‘Avatar’ returns to theaters Friday with extra footage; director says he has plans for sequels

By Sandy Cohen, AP
Monday, August 23, 2010

‘Avatar’ returns to 3-D theaters worldwide Friday

SANTA MONICA, Calif. — Before he takes moviegoers deep beneath the Pandoran sea, James Cameron hopes they’ll go for an extended tour of the fictional planet he introduced in “Avatar.”

“Avatar: Special Edition,” which includes 9 minutes of new footage, opens in 3-D theaters worldwide Friday.

“I’m trying to use the technology to keep people interested and enthused about the ‘Avatar’ universe, because it’s going to be a long time before we get another ‘Avatar’ movie done,” the filmmaker said in a recent interview.

Cameron, 56, already has plans for the “Avatar” sequels.

He’s also got a submarine to build, cameras for the Mars rover to design, an underwater 3-D camera to upgrade and maybe even an ocean-related feature to make.

But first, he had to select and perfect new “Avatar” footage and persuade distributor 20th Century Fox to rerelease the film theatrically in 3-D.

Cameron said there are “hundreds of thousands, if not millions” of people who wanted to see the movie in 3-D but didn’t get the chance because “Avatar” was edged out of 3-D theaters by other scheduled 3-D releases. Since then, the number of available 3-D screens has doubled internationally, he said.

Fox executives said in a statement that they have been “inundated with requests to rerelease the film in theaters in 3-D” since it wrapped its original run in March.

“Avatar” boasts the biggest box-office take in history, collecting $2.7 billion worldwide.

Bringing the movie back to the big screen is an experiment inspired by initial fan response to the movie, Cameron said.

“It was the most pirated film in history at the same time it was the most attended film in movie theaters,” he said, adding that some who saw the movie on DVD or on their computer screens may want to enjoy it in all its big-screen, 3-D glory.

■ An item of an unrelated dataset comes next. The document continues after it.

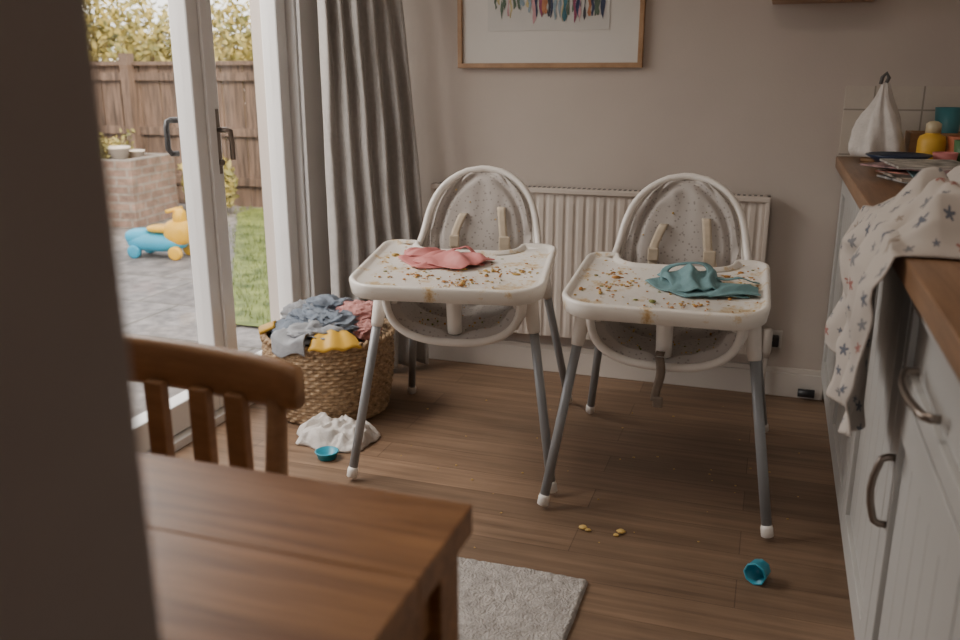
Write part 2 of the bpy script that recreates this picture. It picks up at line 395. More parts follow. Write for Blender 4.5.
box('plug', (.03, YB - .04, .20), (.075, YB - .012, .245), M_black, s_, .006)
tube('pipe_stub', [(.16, YB - .04, .03), (.22, YB - .04, .03)], .016, M_black, s_)

# ------------------------------------------------------------ picture
p = empty('framed_picture')
px0, px1, pz0, pz1 = -1.222, -.496, 1.228, 1.78; fw = .018
boxes('frame', [((px0, 3.372, pz0), (px1, YB, pz0 + fw)), ((px0, 3.372, pz1 - fw), (px1, YB, pz1)), ((px0, 3.372, pz0 + fw), (px0 + fw, YB, pz1 - fw)), ((px1 - fw, 3.372, pz0 + fw), (px1, YB, pz1 - fw))], M_pic, p, .002)
box('mount', (px0 + fw, 3.385, pz0 + fw), (px1 - fw, 3.395, pz1 - fw), M_mat, p)
box('artwork', (-1.10, 3.382, 1.365), (-.625, 3.3852, 1.64), M_paper, p)
cols = [(.25, .06, .11), (.04, .05, .10), (.05, .16, .2), (.5, .42, .22), (.05, .05, .06), (.5, .28, .3), (.25, .33, .38), (.45, .2, .1), (.10, .14, .1), (.03, .04, .10)]
cm = [pm('ink_%d' % i, q, .7, .25, 30) for i, q in enumerate(cols)]
bm = bmesh.new()
for i in range(34):
    t_ = i / 34
    x = -1.07 + .42 * t_ + random.uniform(-.005, .005); w_ = random.uniform(.006, .016)
    z0 = 1.385 + random.uniform(0, .06) + (.02 if t_ < .3 else 0); z1 = random.uniform(1.5, 1.6); yy = 3.3805 - .0002 * (i % 4)
    mi_ = random.choice([3, 5, 6, 6, 8, 3]) if t_ < .35 else random.randrange(len(cm))
    n_ = 8; zs = [z0 + (z1 - z0) * j / n_ for j in range(n_ + 1)]
    lv = [bm.verts.new((x + .003 * math.sin(j * 1.3 + i) + (w_ * .35 if j == 0 else 0), yy, zz)) for j, zz in enumerate(zs)]
    rv = [bm.verts.new((x + w_ + .003 * math.sin(j * 1.7 + i * 2) - (w_ * .35 if j == 0 else 0), yy, zz)) for j, zz in enumerate(zs)]
    for j in range(n_):
        f = bm.faces.new((lv[j], rv[j], rv[j + 1], lv[j + 1])); f.material_index = mi_
mk('paint_strokes', bm, cm, p, smooth=False)
s_ = empty('wall_shelf')
boxes('shelf_board', [((-.055, 3.22, 1.44), (.27, YB, 1.465)), ((-.055, 3.22, 1.465), (-.035, YB, 1.62)), ((.25, 3.22, 1.465), (.27, YB, 1.62))], M_pic, s_, .002)

# ------------------------------------------------------------ kitchen units
k = empty('kitchen_cabinet')
CX = .24; XB = XR - .012
box('carcass', (CX + .018, .45, .1), (XB, YB - .003, .88), M_cabd, k)
box('plinth', (CX + .02, .45, 0), (CX + .04, YB - .003, .1), M_cab, k)
def tg_door(name, y0, y1, z0, z1, fr=.07, grooves=True):
    L = [((CX - .004, y0, z0), (CX + .018, y0 + fr, z1)), ((CX - .004, y1 - fr, z0), (CX + .018, y1, z1)), ((CX - .004, y0 + fr, z0), (CX + .018, y1 - fr, z0 + fr)), ((CX - .004, y0 + fr, z1 - fr), (CX + .018, y1 - fr, z1))]
    n = max(1, round((y1 - y0 - 2 * fr) / .085)) if grooves else 1; w_ = (y1 - y0 - 2 * fr) / n
    for i in range(n): L.append(((CX + .006, y0 + fr + i * w_ + .0015, z0 + fr), (CX + .018, y0 + fr + (i + 1) * w_ - .0015, z1 - fr)))
    boxes(name, L, M_cab, k, .0018)
ys = [.45, .98, 1.56, 2.16, 2.76, 3.395]
for i in range(5):
    a, b_ = ys[i] + .003, ys[i + 1] - .003
    if i in (0, 1):
        tg_door('drawer_front_%d' % i, a, b_, .70, .868, .035, False); tg_door('door_front_%d' % i, a, b_, .105, .694)
    else: tg_door('door_front_%d' % i, a, b_, .105, .868)
def bow(name, p0, p1, out=.032, r_=.0065):
    p0, p1 = Vector(p0), Vector(p1); q = [p0]
    for t in [0, .04, .12, .3, .5, .7, .88, .96, 1]:
        q.append(p0.lerp(p1, t) + Vector((-out * (.6 + .4 * math.sin(pi * t)) * (1 if 0 < t < 1 else .6), 0, 0)))
    q.append(p1); tube(name, q, r_, M_steel, k, 10)
bow('drawer_handle', (CX - .004, 1.20, .765), (CX - .004, 1.40, .765))
bow('door_handle_1', (CX - .004, 1.50, .455), (CX - .004, 1.50, .58))
wt = empty('kitchen_worktop')
box('worktop_slab', (.208, .45, .882), (XB, YB - .003, .922), M_worktop, wt, .003)
box('wall_tiles', (.215, YB - .008, .9225), (XR, YB, 1.165), M_tile)

# ------------------------------------------------------------ counter clutter
ZT = .9225
def cone_cloth(a, z, r_): return r_ * (.13 * math.sin(6 * a + z * 9) + .13 * math.sin(3 * a + 2 + z * 22) + .05 * math.sin(13 * a + z * 40)) 
mt = empty('muslin_cloth_on_stand', (.325, 3.24, ZT))
lathe('cloth', [(.074, .018), (.079, .035), (.076, .06), (.068, .10), (.060, .13), (.050, .155), (.036, .18), (.022, .215), (.016, .235), (.012, .25), (.005, .255)], M_white, mt, seg=96, fn=cone_cloth)
lathe('stand_base', [(.05, 0), (.05, .012), (.012, .016), (.012, .23), (.0, .235)], M_pic, mt)
tube('knot_loop', [(0, 0, .25), (.008, 0, .27), (.0, 0, .285), (-.012, 0, .272), (-.015, 0, .25)], .006, M_cabd, mt, 8)
cr_ = empty('wooden_crate', (.53, 3.31, ZT))
boxes('boards', [((-.11, -.07, 0), (.11, .07, .01)), ((-.11, -.07, .01), (.11, -.06, .095)), ((-.11, .06, .01), (.11, .07, .095)), ((-.11, -.06, .01), (-.10, .06, .095)), ((.10, -.06, .01), (.11, .06, .095))], M_chairw, cr_, .002)
lathe('teal_cup', [(.0, 0), (.030, 0), (.042, .165), (.040, .165), (.029, .005), (0, .004)], M_tealc, loc=(.535, 3.31, ZT + .0105))
yb = empty('yellow_bottle', (.475, 3.17, ZT))
lathe('bottle_body', [(.0, 0), (.038, 0), (.042, .008), (.042, .075), (.037, .09), (.022, .097), (.022, .105), (0, .105)], M_yel, yb)
lathe('bottle_cap', [(.023, .10), (.023, .128), (.012, .136), (0, .138)], pm('cream_plastic', (.65, .55, .35), .4), yb)
lathe('blue_bowl', [(.0, 0), (.04, 0), (.075, .030), (.095, .042), (.093, .045), (.07, .032), (.038, .006), (0, .005)], M_navy, loc=(.36, 2.98, ZT))
lathe('stacking_cups', [(.0, 0), (.026, 0), (.031, .05), (.027, .052), (.033, .09), (.03, .092), (.022, .06), (0, .058)], pm('orange_plastic', (.5, .16, .08), .4), loc=(.550, 3.16, ZT))
lathe('green_beaker', [(.0, 0), (.026, 0), (.034, .085), (.032, .085), (.024, .005), (0, .004)], pm('green_plastic', (.10, .22, .10), .4), loc=(.555, 3.06, ZT))
lathe('yellow_cup', [(.0, 0), (.028, 0), (.036, .05), (.034, .05), (.026, .005), (0, .004)], M_pink, loc=(.495, 3.02, ZT)).name = 'pink_cup'
bs = empty('stack_of_books', (.415, 2.62, ZT))
bc = [(.30, .28, .26), (.06, .12, .18), (.36, .30, .24), (.38, .12, .07), (.10, .20, .22), (.26, .24, .22), (.22, .10, .10), (.34, .32, .28)]
z = 0
for i, q in enumerate(bc):
    h = random.uniform(.004, .0075); w_ = random.uniform(.07, .105); l_ = random.uniform(.10, .14)
    M = Matrix.Translation((random.uniform(-.035, .035), random.uniform(-.05, .05), 0)) @ Matrix.Rotation(random.uniform(-.6, .6) + .3, 4, 'Z')
    cov = pm('book_cover_%d' % i, q, .4, .85, 26, col2=tuple(min(1, x * 1.9 + .10) for x in q))
    bm = bmesh.new(); add_box(bm, (-w_ + .002, -l_ + .002, z + .001), (w_ - .002, l_ - .002, z + h - .001), 1, M)
    add_box(bm, (-w_, -l_, z), (w_, l_, z + .001), 0, M); add_box(bm, (-w_, -l_, z + h - .001), (w_, l_, z + h), 0, M); add_box(bm, (-w_, -l_, z), (-w_ + .002, l_, z + h), 0, M)
    mk('book_%d' % i, bm, [cov, M_paper], bs, smooth=False); z += h + .0003
crumple('pink_cloth', (.62, 2.36, ZT), .09, .13, .075, 3.3, M_pink)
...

The new footage is sprinkled throughout the movie. One bit focuses on the death of one of the planet’s native humanoids, the tailed, blue Na’vi. His death is hinted at in the original film, but in the extended version, “We actually see him die,” Cameron said.

“Not like he splats to the ground, but how they gather around him afterwards,” he said. “It’s this big emotional scene and it’s actually the best CG we did in the whole movie.”

Another scene follows a hunt for one of Pandora’s bizarre creatures in a “rousing action-adventure, pulse-pounding kind of scene,” he said.

The extended version will appear on a special-edition DVD to be released in November. It will also include a more expanded, “alternate reality version” of the film that is 16 minutes longer than the original, Cameron said.

He has already begun technical development on an “Avatar” sequel that will focus on the planet’s ocean environment.

“I love diving,” he said, “and if I’m making this movie, I’m not going to be diving as much as I’d like, so I’m going to give myself a kind of methadone fix by doing fantasy ocean.”

He will also get a dose of underwater fun in the submarine he’s building in Australia. Cameron plans to explore the Pacific’s Mariana Trench in a two-seater sub that can go 36,000 feet below the surface.

He’s working on upgrading his 3-D underwater camera and is helping build a space-age 3-D camera for the new Mars rover, Curiosity.

“You’ll be able to see Mars going by, in 3-D,” he said.

He’s also working on a 3-D conversion of “Titanic,” which he hopes to release in April 2012, the 100-year anniversary of its sailing and sinking.

Cameron is excited by the promise of 3-D and a future in which every screen is dimensionalized — which he thinks is just a few years away.

“You’ll still need glasses in the movie theater, but you’ll have video, you’ll have laptops, all your small devices, the iPads and all that stuff will be without glasses,” he said. “We’re basically revolutionizing how people watch stuff.

“We’re rewriting the contract between humans and screens. The whole world is defined by humans watching screens — we watch screens at work, we watch screens for entertainment — and we’re changing it.”

20th Century Fox is owned by News Corp.